Corporate Structures to Consider When Forming Your Small Business
A Home Business Article Contributed by Donna m. Brown
Structure Your Small Business As a Corporation or Llc
There are many ways to structure your small business for tax and legal purposes. You should base the structure of your business on your intended business activities.
The general corporation, sometimes refered to as a "C" corporation is common because it allows unlimited shareholders and limits a stockholder's liability to their investment in a company.
An LLC or limited liability company structure combines the corporate advantage of limited personal liability with the pass-through taxation advantage of a partnership.
While these are the most popular forms of legal structure, they are not the only forms and your options as a small business owner in America are wide opened.
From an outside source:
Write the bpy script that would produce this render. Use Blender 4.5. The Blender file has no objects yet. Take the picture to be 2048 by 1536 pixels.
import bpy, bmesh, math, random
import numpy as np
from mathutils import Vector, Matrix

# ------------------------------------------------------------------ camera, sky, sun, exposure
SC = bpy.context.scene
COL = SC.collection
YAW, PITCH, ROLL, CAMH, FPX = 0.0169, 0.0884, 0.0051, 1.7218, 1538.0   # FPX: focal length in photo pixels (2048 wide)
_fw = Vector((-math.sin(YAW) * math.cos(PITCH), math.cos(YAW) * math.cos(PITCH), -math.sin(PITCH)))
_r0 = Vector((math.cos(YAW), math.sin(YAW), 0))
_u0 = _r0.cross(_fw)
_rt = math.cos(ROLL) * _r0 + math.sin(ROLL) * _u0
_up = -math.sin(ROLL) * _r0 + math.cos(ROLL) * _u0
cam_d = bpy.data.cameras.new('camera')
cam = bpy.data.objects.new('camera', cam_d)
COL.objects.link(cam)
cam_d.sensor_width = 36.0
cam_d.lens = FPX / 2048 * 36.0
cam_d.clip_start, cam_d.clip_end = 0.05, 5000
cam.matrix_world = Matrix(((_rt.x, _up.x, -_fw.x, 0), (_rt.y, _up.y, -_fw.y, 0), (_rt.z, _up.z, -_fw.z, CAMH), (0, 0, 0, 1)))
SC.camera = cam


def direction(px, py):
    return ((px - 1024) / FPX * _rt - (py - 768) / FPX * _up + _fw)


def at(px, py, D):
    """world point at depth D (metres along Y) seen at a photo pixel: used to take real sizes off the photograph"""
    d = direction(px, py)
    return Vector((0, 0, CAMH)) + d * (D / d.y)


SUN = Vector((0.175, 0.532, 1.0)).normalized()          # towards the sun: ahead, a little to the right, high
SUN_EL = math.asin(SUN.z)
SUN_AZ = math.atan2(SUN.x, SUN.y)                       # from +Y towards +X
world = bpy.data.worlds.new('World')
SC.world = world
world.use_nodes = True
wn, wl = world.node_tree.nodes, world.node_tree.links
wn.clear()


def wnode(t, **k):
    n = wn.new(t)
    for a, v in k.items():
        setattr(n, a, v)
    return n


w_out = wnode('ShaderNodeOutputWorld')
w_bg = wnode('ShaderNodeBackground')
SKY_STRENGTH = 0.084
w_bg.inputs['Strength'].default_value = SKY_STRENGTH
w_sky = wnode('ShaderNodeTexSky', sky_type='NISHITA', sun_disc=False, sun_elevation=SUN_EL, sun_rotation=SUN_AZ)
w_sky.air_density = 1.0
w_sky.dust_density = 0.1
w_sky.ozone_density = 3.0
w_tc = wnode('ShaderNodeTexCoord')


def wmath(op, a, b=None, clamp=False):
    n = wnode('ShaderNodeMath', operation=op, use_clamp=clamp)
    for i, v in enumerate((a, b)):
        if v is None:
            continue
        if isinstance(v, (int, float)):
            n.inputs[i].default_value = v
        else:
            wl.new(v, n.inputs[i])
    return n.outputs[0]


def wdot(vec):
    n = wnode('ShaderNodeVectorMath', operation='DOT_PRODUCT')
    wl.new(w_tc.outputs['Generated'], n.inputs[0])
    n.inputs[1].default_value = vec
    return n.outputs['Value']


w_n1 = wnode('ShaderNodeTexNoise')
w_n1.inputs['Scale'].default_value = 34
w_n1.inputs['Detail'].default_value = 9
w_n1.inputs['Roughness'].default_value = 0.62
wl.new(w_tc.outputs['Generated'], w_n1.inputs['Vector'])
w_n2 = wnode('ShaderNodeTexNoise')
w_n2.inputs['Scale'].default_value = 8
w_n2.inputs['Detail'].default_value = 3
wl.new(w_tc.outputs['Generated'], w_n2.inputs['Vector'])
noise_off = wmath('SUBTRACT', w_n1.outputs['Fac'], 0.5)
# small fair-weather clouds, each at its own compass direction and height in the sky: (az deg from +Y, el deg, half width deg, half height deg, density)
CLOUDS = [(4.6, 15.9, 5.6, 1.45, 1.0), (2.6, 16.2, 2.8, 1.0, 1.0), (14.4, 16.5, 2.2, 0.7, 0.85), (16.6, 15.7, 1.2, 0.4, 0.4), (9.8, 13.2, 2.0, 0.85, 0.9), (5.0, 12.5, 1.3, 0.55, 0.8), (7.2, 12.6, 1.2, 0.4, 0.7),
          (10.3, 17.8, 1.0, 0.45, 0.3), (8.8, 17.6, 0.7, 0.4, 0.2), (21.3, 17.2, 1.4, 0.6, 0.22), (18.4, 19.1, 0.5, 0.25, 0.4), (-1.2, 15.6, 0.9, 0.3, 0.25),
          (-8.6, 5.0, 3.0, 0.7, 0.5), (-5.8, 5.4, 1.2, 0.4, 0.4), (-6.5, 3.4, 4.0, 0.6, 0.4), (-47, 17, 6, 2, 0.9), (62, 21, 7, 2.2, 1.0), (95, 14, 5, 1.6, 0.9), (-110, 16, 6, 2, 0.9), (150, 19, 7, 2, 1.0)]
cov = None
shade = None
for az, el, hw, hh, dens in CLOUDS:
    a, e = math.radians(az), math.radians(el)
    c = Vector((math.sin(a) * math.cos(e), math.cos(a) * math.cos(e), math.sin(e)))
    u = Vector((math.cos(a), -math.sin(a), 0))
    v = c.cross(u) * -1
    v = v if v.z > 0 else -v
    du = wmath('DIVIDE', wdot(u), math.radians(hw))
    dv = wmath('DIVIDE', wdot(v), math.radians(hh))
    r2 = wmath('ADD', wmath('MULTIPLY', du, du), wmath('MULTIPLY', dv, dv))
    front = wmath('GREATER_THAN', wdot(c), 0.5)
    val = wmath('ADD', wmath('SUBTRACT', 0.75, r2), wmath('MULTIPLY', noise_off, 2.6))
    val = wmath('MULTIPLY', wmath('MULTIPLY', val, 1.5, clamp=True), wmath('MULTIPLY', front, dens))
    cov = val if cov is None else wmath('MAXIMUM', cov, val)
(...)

What Kind of Legal Structure Options are Open to Your Small Business?
If you haven't researched legal structures much, these names might seem like Greek to you. Becoming familiar with the different types of legal structures that are available will help you to make an informed decision about what's best for you and your small business.
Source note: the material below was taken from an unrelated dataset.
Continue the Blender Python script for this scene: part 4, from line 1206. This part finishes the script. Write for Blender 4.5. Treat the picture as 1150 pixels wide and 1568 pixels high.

Four business structures will be discussed here including the limited partnership (LP), limited liability partnership, close corporation and subchapter S corporation.
Your Small Business and Limited Partnerships
Limited partnerships include limited partners who contribute capital to the company. These partners have limited liability to the extent of their investment. General partners, who manage the company, have unlimited personal liability for its debts. This can be an important consideration when your business begins to dip and you have to search for exit options.
Limited partnership companies can raise capital without involving outside investors. But remember, partners can be held personally liable for the business either in whole or to the extent of their contributions.
Is a Limited Liability Partnership Right for Your Small Business?
Professionals such as accountants, doctors and lawyers often use limited liability partnerships because partners aren't personally liable for the malpractice of other partners. Partners report profit or loss on their personal tax returns. Some states do not offer this type of structure and some that do restrict its use for certain professions.
What Can a Close Corporation Structure do for You?
A close corporation is like a general corporation, except that a maximum of 30 shareholders can participate in the company. Some close corporations require new stock to be offered to existing shareholders before it is offered to outsiders.
This might be a good structure for business owners who work alone or who want the protections afforded by corporate status with limited involvement by others. Not all states offer this type of corporation.
Subchapter s Corporations Offer Your Small Business Special Tax Status
An S-corporation is one that has opted for a special tax status through the Internal Revenue Service. Some people refer to them as "S-Corps."
This is a good choice for business owners who want their corporations to have tax benefits, particularly pass-through benefits, of a sole proprietorship or partnership. Profits and losses of the company flow through individual tax returns of its shareholders depending on their investment in the company.
These are just a few of the options that are available to you. For example, you might want to explore the benefits and drawbacks to becoming a professional corporation (PC), a professional limited liability corporation (PLLC) or a non-profit corporation. If you have special circumstances in your small business that require special consideration, do not hesitate to contact an attorney and an accountant for advice on how to protect you personally and your small business as a whole.